▶ **Goal**: Your output is the lines from the first one to the one containing "n2 = t.noise(t.obj(), 60.0, 5, .7)", repeated exactly, with images left out.

----- Raw data -----

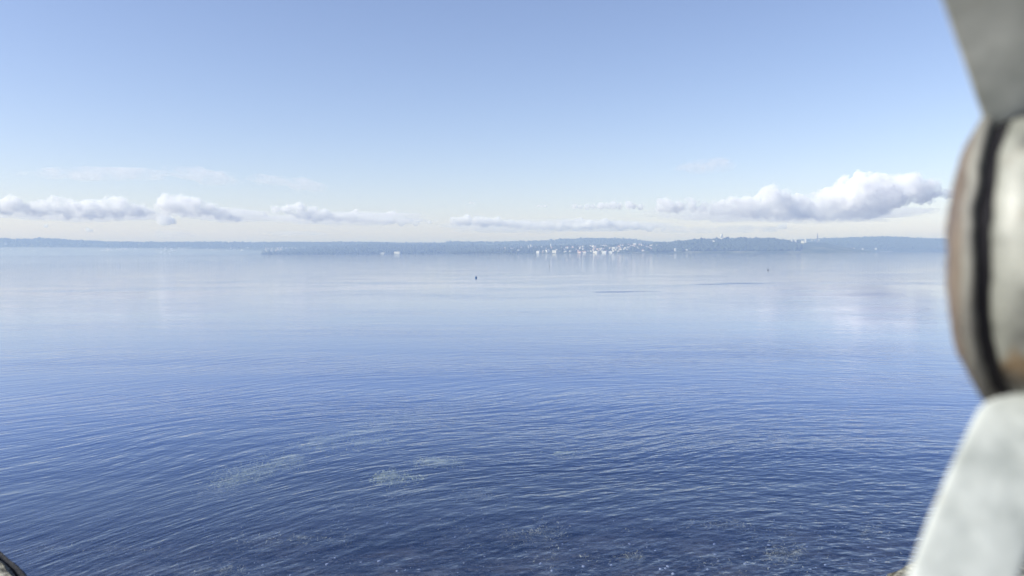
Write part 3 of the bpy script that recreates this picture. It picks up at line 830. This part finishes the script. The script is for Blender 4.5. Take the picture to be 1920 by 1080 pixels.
for vv in bm.verts: vv.co = Vector((vv.co.x * 3000, vv.co.y * 1100, max(vv.co.z, -.05) * 70))
mist = from_bm('mist', bm, fg, smooth=True); mist.location = (-4600, 6300, 0)
tag(mist, 'low bank of mist on the water along the far left shore', 'mist', kind='stuff')

# ------------------------------------------------------------------ quay and parapet
DECK = CAM_Z - 1.5
TOP = CAM_Z - 0.5
st_m, t = new_mat('lichened_stone')
P = t.obj()
n1 = t.noise(P, 22.0, 6, .7); n2 = t.noise(P, 95.0, 5, .7); n3 = t.noise(P, 5.0, 3)
c = t.ramp(n2, [(0.34, (0.045, 0.042, 0.030)), (0.47, (0.20, 0.19, 0.14)), (0.56, (0.42, 0.40, 0.30)), (0.66, (0.66, 0.64, 0.52))])
c = t.mix(t.maprange(n1, .55, .7, 0, .35), c, (0.10, 0.10, 0.07))
t.principled(c, .95, normal=t.bump(n2, 1.0, .02))
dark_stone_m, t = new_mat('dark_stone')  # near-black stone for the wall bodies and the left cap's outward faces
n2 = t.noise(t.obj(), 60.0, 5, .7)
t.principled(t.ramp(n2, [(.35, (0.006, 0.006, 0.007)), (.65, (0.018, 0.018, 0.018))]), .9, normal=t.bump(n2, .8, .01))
deck_m = plain('paving', (0.30, 0.28, 0.25), .9, .2, 3)
bm = bmesh.new()
bmesh.ops.create_cube(bm, size=1, matrix=Matrix.Translation((0, QY / 2 - 10.2, (DECK - 24) / 2)) @ Matrix.Diagonal((260, 20 + QY + .4 - .02, DECK + 24, 1)))
deck = from_bm('pavement', bm, deck_m); tag(deck, kind='structure')
def prism(name, pts, z0, z1, mats, parent=None, bev=.012, rough=0.0):
    bm = bmesh.new()
    lo = [bm.verts.new((x, y, z0)) for x, y in pts]; up = [bm.verts.new((x, y, z1)) for x, y in pts]
    bm.faces.new(list(reversed(lo))); bm.faces.new(up)
    for i in range(len(pts)):
        j = (i + 1) % len(pts); bm.faces.new((lo[i], lo[j], up[j], up[i]))
    if bev: bmesh.ops.bevel(bm, geom=bm.edges[:], offset=bev, segments=2, affect='EDGES')
    bmesh.ops.recalc_face_normals(bm, faces=bm.faces)
    if rough:
        bmesh.ops.triangulate(bm, faces=bm.faces)
        for _ in range(5):
            es = [e for e in bm.edges if e.calc_length() > .07]
            if es: bmesh.ops.subdivide_edges(bm, edges=es, cuts=1); bmesh.ops.triangulate(bm, faces=bm.faces)
        for vv in bm.verts: vv.co += Vector((fbm(vv.co.x * 14, vv.co.y * 14, vv.co.z * 14), fbm(vv.co.x * 14 + 9, vv.co.y * 14, 2), fbm(vv.co.x * 14, vv.co.y * 14 + 5, 6))) * rough
    o = from_bm(name, bm, mats, parent)
    return o
l0 = on_plane(0, 1036, TOP); l1 = on_plane(42, 1080, TOP)
r0 = on_plane(1712, 1040, TOP); r1 = on_plane(1650, 1080, TOP)
def line_at(p, q, yy):
    k = (yy - p.y) / (q.y - p.y); return p.x + (q.x - p.x) * k
yb = 1.05
wl = empty('parapet', (-1.2, yb, DECK)); wr = empty('parapet', (1.0, yb, DECK))
lx0, lx1 = line_at(l0, l1, QY), line_at(l0, l1, yb)
rx0, rx1 = line_at(r0, r1, QY), line_at(r0, r1, yb)
def rel(o, e):
    o.parent = e; o.matrix_parent_inverse = Matrix.Translation(e.location).inverted(); return o
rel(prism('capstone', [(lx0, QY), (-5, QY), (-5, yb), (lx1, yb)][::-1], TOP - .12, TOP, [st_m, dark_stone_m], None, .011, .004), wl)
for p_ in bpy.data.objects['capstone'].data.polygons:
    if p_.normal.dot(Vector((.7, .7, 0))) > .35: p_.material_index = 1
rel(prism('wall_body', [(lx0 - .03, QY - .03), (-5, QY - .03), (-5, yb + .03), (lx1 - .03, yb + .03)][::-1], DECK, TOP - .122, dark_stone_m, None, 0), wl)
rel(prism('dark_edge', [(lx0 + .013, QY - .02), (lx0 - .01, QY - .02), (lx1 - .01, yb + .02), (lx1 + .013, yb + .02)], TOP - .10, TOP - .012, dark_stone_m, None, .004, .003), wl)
rel(prism('capstone', [(rx0, QY), (5, QY), (5, yb), (rx1, yb)], TOP - .12, TOP, st_m, None, .015, .012), wr)
rel(prism('wall_body', [(rx0 + .03, QY - .03), (5, QY - .03), (5, yb + .03), (rx1 + .03, yb + .03)], DECK, TOP - .122, dark_stone_m, None, 0), wr)
tag(wl, 'lichened stone parapet with a dark edge in the lower left corner', 'wall')
tag(wr, 'lichened stone parapet in the lower right corner behind the metal strut', 'wall')

# ------------------------------------------------------------------ metal strut close to the camera
zinc_m, t = new_mat('galvanised_steel')
P = t.obj()
n1 = t.noise(P, 34.0, 5, .65); n2 = t.noise(P, 160.0, 3, .6)
c = t.mix(t.maprange(n1, .35, .65, 0, 1), (0.33, 0.35, 0.315), (0.61, 0.63, 0.57))
rust = t.noise(P, 30.0, 5, .7)
c = t.mix(t.maprange(rust, .56, .68, 0, .55), c, (0.30, 0.25, 0.15))
t.principled(c, t.maprange(n2, .3, .7, .45, .65), 0.0, t.bump(n1, .3, .003))
hub_m, t = new_mat('weathered_zinc')
P = t.obj()
c = t.mix(t.maprange(t.noise(P, 40.0, 4, .6), .35, .65, 0, 1), (0.09, 0.095, 0.08), (0.31, 0.315, 0.27))
c = t.mix(t.maprange(t.noise(P, 55.0, 5, .7), .62, .70, 0, .7), c, (0.16, 0.12, 0.07))
_c = at_dist(1892, 473, .25); _ax = Vector((-0.737, 0.676, 0)).normalized(); _u = Vector((-_ax.y, _ax.x, 0))
def on_hub(phi, d): return _c + (_u * math.cos(R(phi)) + Vector((0, 0, 1)) * math.sin(R(phi))) * .046 - _ax * d
HUB_STAINS_SHADE = [(on_hub(-26, .030), .014, .024, (0.09, 0.09, 0.08)), (on_hub(-44, .012), .004, .009, (0.17, 0.10, 0.035)), (on_hub(-52, .007), .003, .008, (0.05, 0.035, 0.02)), (on_hub(42, .010), .001, .005, (0.10, 0.10, 0.09))]  # first entry puts lower right shade into the colour; the rest are stains
for (q_, r0_, r1_, col_) in HUB_STAINS_SHADE:
    dd_ = t.n('ShaderNodeVectorMath', operation='DISTANCE'); t.put(dd_.inputs[0], t.pos()); dd_.inputs[1].default_value = q_
    m_ = t.math('ADD', dd_.outputs['Value'], t.math('MULTIPLY_ADD', t.noise(P, 120.0, 4, .6), .016, -.008))
    c = t.mix(t.maprange(m_, r0_, r1_, .85, 0, True), c, col_)
t.principled(c, .5, 0.0, t.bump(t.noise(P, 90.0, 4), .3, .002))
rim_m, t = new_mat('rusty_rim')
P = t.obj()
c = t.mix(t.maprange(t.noise(P, 60.0, 4, .6), .35, .65, 0, 1), (0.19, 0.185, 0.155), (0.12, 0.115, 0.10))
c = t.mix(t.maprange(t.noise(P, 35.0, 5, .7), .6, .7, 0, .5), c, (0.20, 0.19, 0.16))
t.principled(c, .65, .1)
cap_m, t = new_mat('tan_cap')
P = t.obj()
c = t.mix(t.maprange(t.noise(P, 50.0, 4, .6), .35, .65, 0, 1), (0.18, 0.14, 0.095), (0.11, 0.085, 0.065))
t.principled(c, .7)
gap_m = plain('black_gap', (0.008, 0.007, 0.010), .9, .3, 60)
rust_m = plain('rust', (0.22, 0.13, 0.05), .9, .4, 120)

DD = 0.25
hubc = at_dist(2010, 470, DD + .02)            # centre of the hub, outside the right edge of the picture
strut = empty('metal_strut', (hubc.x, hubc.y, DECK))
strut['label'] = 'blurred galvanised steel strut with a rust-rimmed round hub at the right edge'
strut['category'] = 'metal strut'
k = DD / F
def spin(prof, center, axis, scale_y=1.0, seg=128):
    """lathe whose axis points along the given direction"""
    bm = lathe(prof, seg)
    q = Vector(axis).to_track_quat('Z', 'Y').to_matrix().to_4x4()
    for vv in bm.verts:                        # worn, slightly uneven edges
        w_ = fbm(vv.co.x * 90, vv.co.y * 90, vv.co.z * 60 + 3)
        vv.co.z += .0009 * w_; vv.co.x *= 1 + .006 * w_; vv.co.y *= 1 + .006 * w_
    bmesh.ops.transform(bm, matrix=Matrix.Translation(center) @ q, verts=bm.verts)
    return bm
def part(name, bm, mat, smooth=True):
    o = from_bm(name, bm, mat, None, smooth)
    return rel(o, strut)
# discs are threaded on an axle that points left, a little towards the camera
ax = Vector((-0.737, 0.676, 0.0)).normalized()
Rr = 0.0478
c_rim = at_dist(1892, 473, DD)
print('axis', ax)
part('rim_disc', spin([(.02, -.0002), (Rr, -.0002), (Rr + .0002, .0008), (Rr, .0026), (.02, .0026)], c_rim, ax), rim_m, True)
part('end_cap', spin([(Rr - .0004, .0027)] + [(Rr * (1 - i_ / 12) - .0005, .0027 + .0102 * (1 - (1 - i_ / 12) ** 3.5)) for i_ in range(1, 12)], c_rim, ax), cap_m, True)
part('gap_disc', spin([(.02, -.0038), (Rr - .0032, -.0038), (Rr - .0030, -.0003), (.02, -.0003)], c_rim, ax), gap_m, True)  # near-black disc fills the gap, its darkness put into the colour
part('hub', spin([(.01, -.052), (.022, -.050), (Rr - .018, -.044), (Rr - .010, -.034), (Rr - .005, -.025), (Rr - .002, -.016), (Rr - .001, -.010), (Rr - .0018, -.0050), (Rr - .0035, -.0039), (.02, -.0039)], c_rim, ax), hub_m, True)

def bar(name, pts, width, thick, mat):
    """flat bar: pts are (point, across direction, half width); rounded by a bevel"""
    bm = bmesh.new(); rings = []
    for (c_, ac, hw, nr) in pts:
        c_ = Vector(c_); ac = Vector(ac).normalized(); nr = Vector(nr).normalized()
        ring = []
        nseg = 24
        for i in range(nseg):
            a = 2 * math.pi * i / nseg
            ca, sa = math.cos(a), math.sin(a)
            x_ = math.copysign(abs(ca) ** .2, ca); z_ = math.copysign(abs(sa) ** .6, sa)
            ring.append(bm.verts.new(c_ + ac * hw * x_ + nr * thick * .5 * z_))
        rings.append(ring)
    for a_, b_ in zip(rings, rings[1:]):
        for i in range(nseg): bm.faces.new((a_[i], a_[(i + 1) % nseg], b_[(i + 1) % nseg], b_[i]))
    bm.faces.new(rings[0]); bm.faces.new(rings[-1])
    bmesh.ops.recalc_face_normals(bm, faces=bm.faces)
    o = part(name, bm, mat)
    return o
def bp(xl, xr, py, dist):
    """centre, half width between two columns of the photograph at a given depth"""
    a = at_dist(xl, py, dist); b = at_dist(xr, py, dist)
    return (a + b) / 2, (b - a).length / 2
def bar_pts(rows, nr):
    out = []
    for (xl, xr, py, dd) in rows:
        c_, hw = bp(xl, xr, py, dd); out.append((c_, (1, 0, 0), hw, nr))
    return out
up_n = Vector((0, -.75, -.62)); lo_n = Vector((0, -.75, .62))
rows = [(1850, 2120, 240, .232), (1840, 2110, 215, .230), (1815, 2075, 140, .222), (1790, 2045, 70, .214), (1766, 2020, 0, .206), (1730, 1990, -90, .196), (1690, 1950, -190, .186), (1640, 1900, -330, .176)]
bar('upper_bar', bar_pts(rows, up_n), 0, .0026, zinc_m)
rows = [(1895, 2050, 741, .2275), (1866, 2045, 747, .2265), (1846, 2040, 755, .2248), (1834, 2032, 768, .223), (1818, 2015, 800, .219), (1780, 1985, 880, .211), (1742, 1950, 970, .203), (1703, 1914, 1075, .195), (1670, 1885, 1180, .188)]
pl = bar_pts(rows, lo_n)
# below the picture the bar bends and runs down to a foot on the paving
c_, a_, hw, n_ = pl[-1]
for dz, dyy, hh in ((.04, -.006, hw), (.10, -.008, hw), (.4, -.008, hw * .9), (c_.z - DECK, -.008, hw * .9)):
    pl.append((Vector((c_.x - .01, c_.y + dyy, c_.z - dz)), (1, 0, 0), hh, (0, -1, .05)))
bar('lower_bar', pl, 0, .0026, zinc_m)
bm = bmesh.new(); bmesh.ops.create_cube(bm, size=1, matrix=Matrix.Translation((c_.x - .01, c_.y, DECK + .005)) @ Matrix.Diagonal((.14, .12, .01, 1)))
bmesh.ops.bevel(bm, geom=bm.edges[:], offset=.002, segments=1)
part('foot_plate', bm, zinc_m, False)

-----

▶ **The reply**:
Write part 3 of the bpy script that recreates this picture. It picks up at line 830. This part finishes the script. The script is for Blender 4.5. Take the picture to be 1920 by 1080 pixels.
for vv in bm.verts: vv.co = Vector((vv.co.x * 3000, vv.co.y * 1100, max(vv.co.z, -.05) * 70))
mist = from_bm('mist', bm, fg, smooth=True); mist.location = (-4600, 6300, 0)
tag(mist, 'low bank of mist on the water along the far left shore', 'mist', kind='stuff')

# ------------------------------------------------------------------ quay and parapet
DECK = CAM_Z - 1.5
TOP = CAM_Z - 0.5
st_m, t = new_mat('lichened_stone')
P = t.obj()
n1 = t.noise(P, 22.0, 6, .7); n2 = t.noise(P, 95.0, 5, .7); n3 = t.noise(P, 5.0, 3)
c = t.ramp(n2, [(0.34, (0.045, 0.042, 0.030)), (0.47, (0.20, 0.19, 0.14)), (0.56, (0.42, 0.40, 0.30)), (0.66, (0.66, 0.64, 0.52))])
c = t.mix(t.maprange(n1, .55, .7, 0, .35), c, (0.10, 0.10, 0.07))
t.principled(c, .95, normal=t.bump(n2, 1.0, .02))
dark_stone_m, t = new_mat('dark_stone')  # near-black stone for the wall bodies and the left cap's outward faces
n2 = t.noise(t.obj(), 60.0, 5, .7)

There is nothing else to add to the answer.